Return precisely the span of lines from the top of the material below to the line containing "COL = SC.collection", both included. Pictures are excluded.

^^^^^^^^

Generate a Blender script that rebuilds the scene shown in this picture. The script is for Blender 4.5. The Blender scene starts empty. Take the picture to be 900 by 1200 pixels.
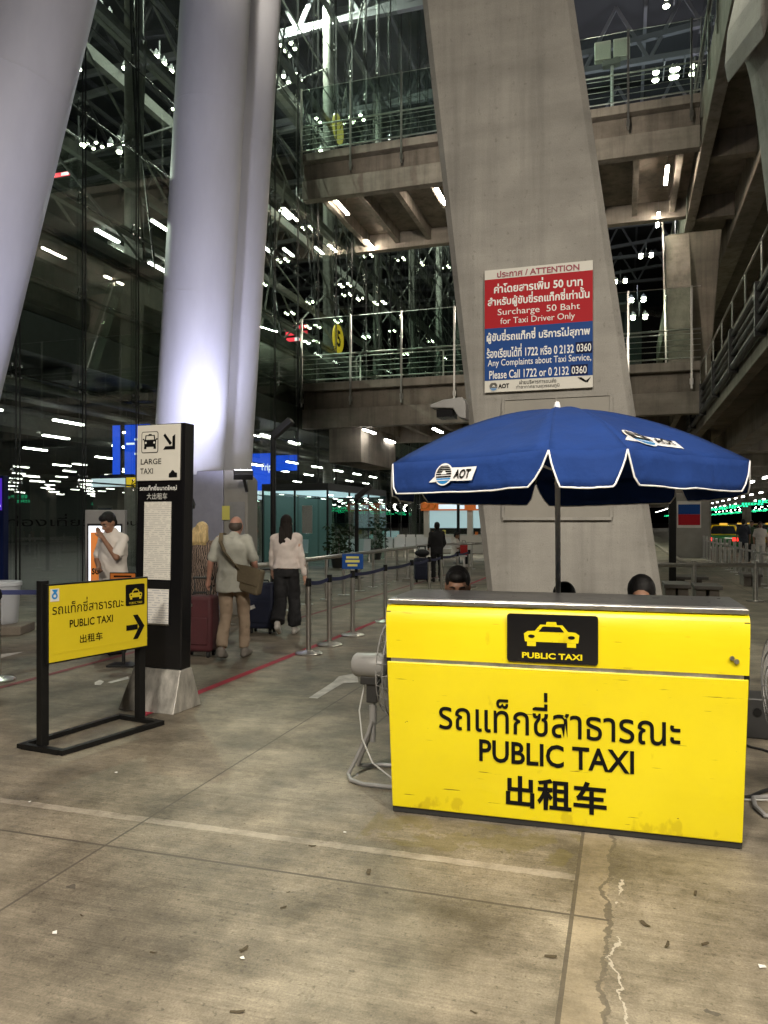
import bpy, bmesh, math, random
from mathutils import Matrix, Vector, noise
R = math.radians
rnd = random.Random(7)
SC = bpy.context.scene
COL = SC.collection

# ------------------------------------------------------------------ camera, sky, light, exposure
cd = bpy.data.cameras.new('camera')
cam = bpy.data.objects.new('camera', cd); COL.objects.link(cam)
cam.location = (0, 0, 1.6); cam.rotation_euler = (R(90), 0, 0)
cd.sensor_width = 36; cd.lens = 27; cd.shift_y = 0.01
cd.clip_start = 0.05; cd.clip_end = 2000
SC.camera = cam
world = bpy.data.worlds.new('World'); SC.world = world; world.use_nodes = True
wn = world.node_tree
sky = wn.nodes.new('ShaderNodeTexSky'); sky.sky_type = 'NISHITA'; sky.sun_disc = False
sky.sun_elevation = R(-4); sky.sun_rotation = R(200)
wn.links.new(sky.outputs[0], wn.nodes['Background'].inputs[0])
wn.nodes['Background'].inputs[1].default_value = 0.1
SC.view_settings.view_transform = 'Standard'; SC.view_settings.look = 'None'
SC.view_settings.exposure = 0.0; SC.view_settings.gamma = 1.0; SC.view_settings.use_curve_mapping = False
SC.cycles.use_denoising = True
SC.cycles.max_bounces = 7; SC.cycles.transparent_max_bounces = 24
SC.cycles.sample_clamp_indirect = 40.0
SC.cycles.caustics_reflective = False; SC.cycles.caustics_refractive = False

TH = R(17.4); S, C = math.sin(TH), math.cos(TH)          # the building's long axis lies 17.4 degrees to the right
F, H0, CX, CY = 900.0, 1.6, 450.0, 612.0

def W(u, v, z=0.0):                                        # u along the terminal, v across (right), to world
    return Vector((u*S + v*C, u*C - v*S, z))
def UV(p): return (p[0]*S + p[1]*C, p[0]*C - p[1]*S)
def at(px, py, Y): return Vector(((px-CX)/F*Y, Y, H0 + (CY-py)/F*Y))
def G(px, py): return at(px, py, F*H0/(py-CY))
def atv(px, py, v):
    k = (px-CX)/F
    return at(px, py, v/(k*C - S))
def flat(px, py, p0, rz):                                  # a pixel on the upright plane through p0 -> local (x, z)
    dx, dy = math.cos(rz), math.sin(rz); k = (px-CX)/F
    t = (k*p0[1]-p0[0])/(dx-k*dy); Y = p0[1]+dy*t
    return t, H0 + (CY-py)/F*Y

# ------------------------------------------------------------------ materials
def mat(name):
    m = bpy.data.materials.new(name); m.use_nodes = True
    return m, m.node_tree, m.node_tree.nodes['Principled BSDF']
def pbr(name, col, rough=0.5, metal=0.0, var=0.0, scale=6.0, bump=0.0, bscale=None, spec=0.5, stretch=(1, 1, 1), coat=0.0, trans=None):
    m, nt, b = mat(name); L = nt.links.new
    c4 = (*col, 1)
    b.inputs['Base Color'].default_value = c4
    b.inputs['Roughness'].default_value = rough; b.inputs['Metallic'].default_value = metal
    b.inputs['Specular IOR Level'].default_value = spec
    b.inputs['Coat Weight'].default_value = coat
    if var or bump:
        tc = nt.nodes.new('ShaderNodeTexCoord'); mp = nt.nodes.new('ShaderNodeMapping')
        mp.inputs['Scale'].default_value = stretch
        L(tc.outputs['Object'], mp.inputs[0])
    if var:
        n = nt.nodes.new('ShaderNodeTexNoise'); n.inputs['Scale'].default_value = scale; n.inputs['Detail'].default_value = 9
        n.inputs['Roughness'].default_value = 0.62
        L(mp.outputs[0], n.inputs['Vector'])
        r = nt.nodes.new('ShaderNodeValToRGB'); L(n.outputs[0], r.inputs[0])
        r.color_ramp.elements[0].position = 0.3; r.color_ramp.elements[1].position = 0.72
        r.color_ramp.elements[0].color = (*[x*(1-var) for x in col], 1)
        r.color_ramp.elements[1].color = (*[min(1, x*(1+var*0.7)) for x in col], 1)
        L(r.outputs[0], b.inputs['Base Color'])
        mr = nt.nodes.new('ShaderNodeMapRange'); mr.inputs[3].default_value = max(0, rough-0.1); mr.inputs[4].default_value = min(1, rough+0.12)
        L(n.outputs[0], mr.inputs[0]); L(mr.outputs[0], b.inputs['Roughness'])
    if bump:
        n2 = nt.nodes.new('ShaderNodeTexNoise'); n2.inputs['Scale'].default_value = bscale or scale*4; n2.inputs['Detail'].default_value = 6
        L(mp.outputs[0], n2.inputs['Vector'])
        bp = nt.nodes.new('ShaderNodeBump'); bp.inputs['Strength'].default_value = bump; bp.inputs['Distance'].default_value = 0.02
        L(n2.outputs[0], bp.inputs['Height']); L(bp.outputs[0], b.inputs['Normal'])
    return m
def emit(name, col, s):
    m, nt, b = mat(name)
    b.inputs['Base Color'].default_value = (*[x*0.5 for x in col], 1)
    b.inputs['Emission Color'].default_value = (*col, 1); b.inputs['Emission Strength'].default_value = s
    return m
def glassmat(name, tint, refl=0.08, rough=0.0):
    m = bpy.data.materials.new(name); m.use_nodes = True; nt = m.node_tree; nt.nodes.clear(); L = nt.links.new
    o = nt.nodes.new('ShaderNodeOutputMaterial'); mx = nt.nodes.new('ShaderNodeMixShader')
    t = nt.nodes.new('ShaderNodeBsdfTransparent'); t.inputs[0].default_value = (*tint, 1)
    g = nt.nodes.new('ShaderNodeBsdfGlossy'); g.inputs['Roughness'].default_value = rough
    lw = nt.nodes.new('ShaderNodeLayerWeight'); lw.inputs[0].default_value = 0.5
    pw = nt.nodes.new('ShaderNodeMath'); pw.operation = 'POWER'; pw.inputs[1].default_value = 5; L(lw.outputs['Facing'], pw.inputs[0])
    ad = nt.nodes.new('ShaderNodeMath'); ad.operation = 'MULTIPLY_ADD'; ad.inputs[1].default_value = 0.9; ad.inputs[2].default_value = refl
    L(pw.outputs[0], ad.inputs[0]); L(ad.outputs[0], mx.inputs[0]); L(t.outputs[0], mx.inputs[1]); L(g.outputs[0], mx.inputs[2]); L(mx.outputs[0], o.inputs[0])
    return m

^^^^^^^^

▶ [SOLUTION]:
Generate a Blender script that rebuilds the scene shown in this picture. The script is for Blender 4.5. The Blender scene starts empty. Take the picture to be 900 by 1200 pixels.
import bpy, bmesh, math, random
from mathutils import Matrix, Vector, noise
R = math.radians
rnd = random.Random(7)
SC = bpy.context.scene
COL = SC.collection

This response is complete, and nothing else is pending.